'Urfa'daki cinayetlerin failleri belli'

Sakık, 1990'lı yıllardaki faili meçhul cinayetlerin bazı kurbanlarının yakınları ve BDP Şanlıurfa Milletvekili İbrahim Binici, İHD eski Şube Başkanı Cemal Babaoğlu ile birlikte Meclis'in bahçesinde basın toplantısı düzenledi.
Toplantıda cinayetlerin faillerinin belli olduğunu savunan Sakık, Ak Parti'nin o dönemin araştırılması girişimlerine karşı oy kullandığını ifade etti. Ak Parti Tekirdağ Milletvekili Ziyaeddin Akbulut'un 1990-1996 arasında Şanlıurfa Valisi olduğunu ve bu sürede onlarca faili meçhul cinayet işlendiğini anlatan Sakık, "Akbulut içinde JİTEM, MİT, korucuların bulunduğu kirli dönemden geliyor" dedi.
Faili meçhullerin sorumlularının yargının önüne çıkarılmasını isteyen Sakık, "O dönemde görev yapan bütün birimler, gelin neyi gördüyseniz, neyi yaşadıysanız anlatın.

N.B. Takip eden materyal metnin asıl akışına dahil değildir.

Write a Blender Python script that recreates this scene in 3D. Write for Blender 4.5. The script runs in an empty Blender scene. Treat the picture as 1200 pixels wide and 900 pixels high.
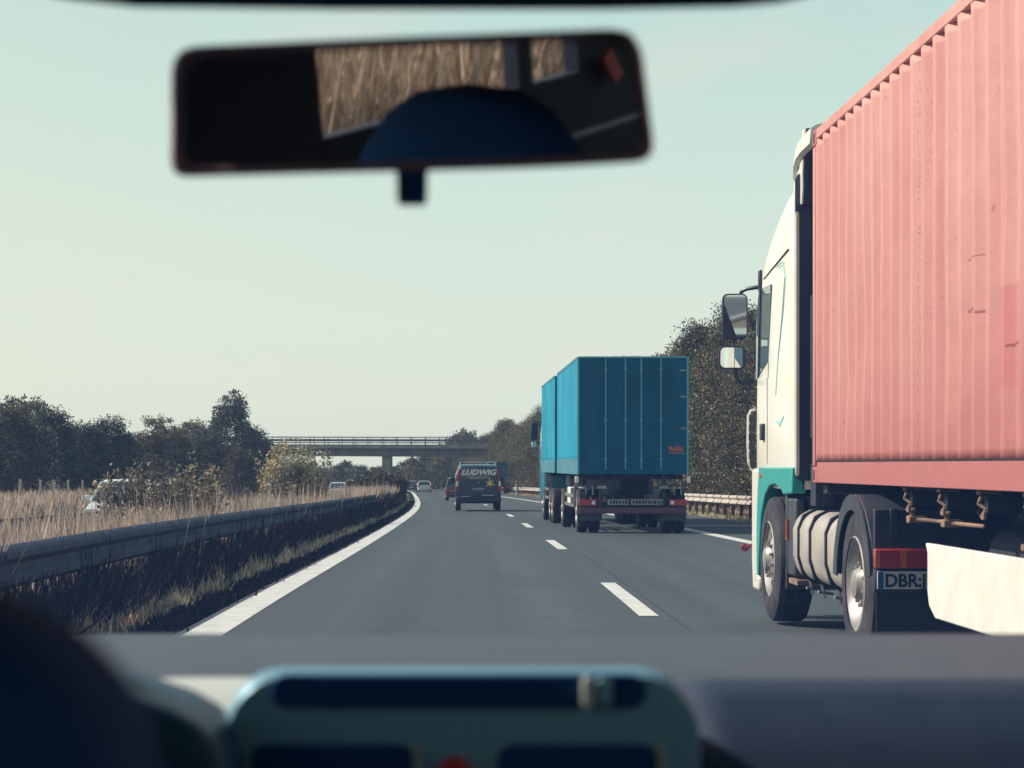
import bpy, math, random
import numpy as np
from mathutils import Vector, Matrix
R = math.radians
rng = np.random.default_rng(7)
random.seed(5)
sc = bpy.context.scene
COL = sc.collection
F = 2400.0; VX = 523.0; VY = 545.0; EYE = 1.29

# ------------------------------------------------------------------ road shape
_yy = np.arange(-120, 1301, 1.0)
_cp = [(-120, -1.63), (0, -.25), (15, -.07), (24, .06), (31, .17), (42, .28), (55, .39), (71, .47), (89, .46), (110, .28), (129, .02),
       (160, -.5), (188, -1.05), (225, -1.75), (260, -2.5), (300, -3.7), (400, -7.8), (600, -19), (1300, -80)]
_c = np.interp(_yy, [p[0] for p in _cp], [p[1] for p in _cp])
_k = np.exp(-.5*(np.arange(-14, 15)/5.0)**2); _k /= _k.sum()
_c = np.convolve(np.pad(_c, 14, mode='edge'), _k, mode='valid')
def cx(y): return np.interp(y, _yy, _c)
def drop(y):
    y = np.asarray(y, float)
    a = 4*np.logaddexp(0, (y-18)/4); b = 20*np.logaddexp(0, (y-340)/20)
    return EYE + .009*(a-b)
def gz(y): return EYE - drop(y)
def terrain(o, y):
    """height of the land at lateral offset o from the road axis"""
    o = np.asarray(o, float)
    h = np.interp(o, [-400, -30, -20, -16.2, -15.4, -6.9, -6.3, -2.75, -2.2, 8.35, 8.7, 11, 30, 400],
                  [.3, .2, .1, -.2, -.27, -.27, -.13, -.07, -.03, -.03, -.05, .0, .9, 2.0])
    return gz(y) + h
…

Bu halk sizi affetmeye hazır, yeter ki failler bilinsin" diye konuştu.
Siverek'te 1990'da öldürülen Hüseyin Taşkaya'nın kızı Serpil Taşkaya, Akbulut'un, adaletin yerine getirilmesine yönelik seslerini duymadığını söyledi.
Dönemin DEP Şanlıurfa İl Başkanı Muhsin Melik'in eşi Senay Melik de eşinin 1994 yılında öldürüldüğünü belirterek, olayın üzerinden 20 yıl geçmesine rağmen cinayetin faillerinin bulunup yargılanamadığını ifade etti.

Meclis bahçesinde faili meçhul cinayetlere kurban gidenlerin aileleriyle birlikte basın toplantısı düzenleyen Sakık, ailelerin taleplerinin çok net olduğunu ifade etti.
BDP grubu olarak bu hafta faili meçhuller ile ilgili Meclis Araştırma önergesini tekrar genel kurula indireceklerini dile getiren Sakık, bu konuda ailelerin taleplerini Parlamentoda seslendireceklerini vurguladı.
'GÜNAHLARINIZLA
YÜZLEŞİN'
Sakık, şöyle devam etti: ''AK Parti'nin kalıcı bir barış için geçmişle yüzleşme adına kendi içinde bulunan o dönem valilik yapmış, farklı görevlerde bulunmuş insanları da vicdana davet ederek kimler adına ne yapıldı, ne edildi bunları çıkıp kamuoyu ile paylaşmalılar. Ne yazık ki bu ülkede yönetici konumunda olan birçok aktör sanki siyasal bilgiler fakültesinden mezun olurken bir de yalan dersi ve bu halka düşmanlık dersini orda görmüşler. Çünkü hep söyledikleri yalan, kendileri de çok açık net olarak biliyorlar ki Urfa gibi bir yerde eğer valilik yapıyorsanız ve o ilde 35 insan yaşamını yitiriyorsa ve o insanlar gündüz ortası Urfa'da katlediliyorsa, failleri bulunmuyorsa ve biz bunların faillerini biliyoruz. O dönem orda görev yapmış JİTEM, MİT, Vali, kim Emniyet Müdürü bir bütün olarak bu işten sorumlusunuz. Kaçamazsınız. Ama bu halkımız sizi bağışlamaya hazır. Yeter ki çıkın 'evet o dönem kirli bir dönemdi, böyle cinayetler işlenmişti ama barış adına bizim üzerimize düşen sorumluluk da budur.' Bunla ilgili bir adım atılırsa emin olun bir barış iklimini daha kalıcı bir barış haline dönüştürebiliriz.''
6 Aralık 1993 yılında gözaltında hayatını kaybeden Hüseyin Taşkaya'nın kızı Serpil Taşkaya, henüz 7 yaşındayken babasının Siverek'te gündüz saat 12.00 sıralarında eve baskın yapılarak, ihbar var denerek aynı gün onlarca kişiyle birlikte gözaltına alındığını ifade etti. Babasının faillerinin ortaya çıkarılmasını istedi.
Muhsin Melik'in eşi ise 1994 yılında karanlık güçler tarafından katledildiğini söyledi. Şanlıurfa'da şehir merkezinde güpegündüz Sabah saat 9.00'da evinden çıkıp işyerine gittiğini ve işyerinin evine üç bina uzaklıkta olduğuna dikkat çekti. İşyerinin bulunduğu binaya girerken çarpaz ateşe tutulduğunu belirterek şoförün olay yerinde eşinin de hastaneye kaldırıldığını ve orada kurtarılamadığını ifade etti.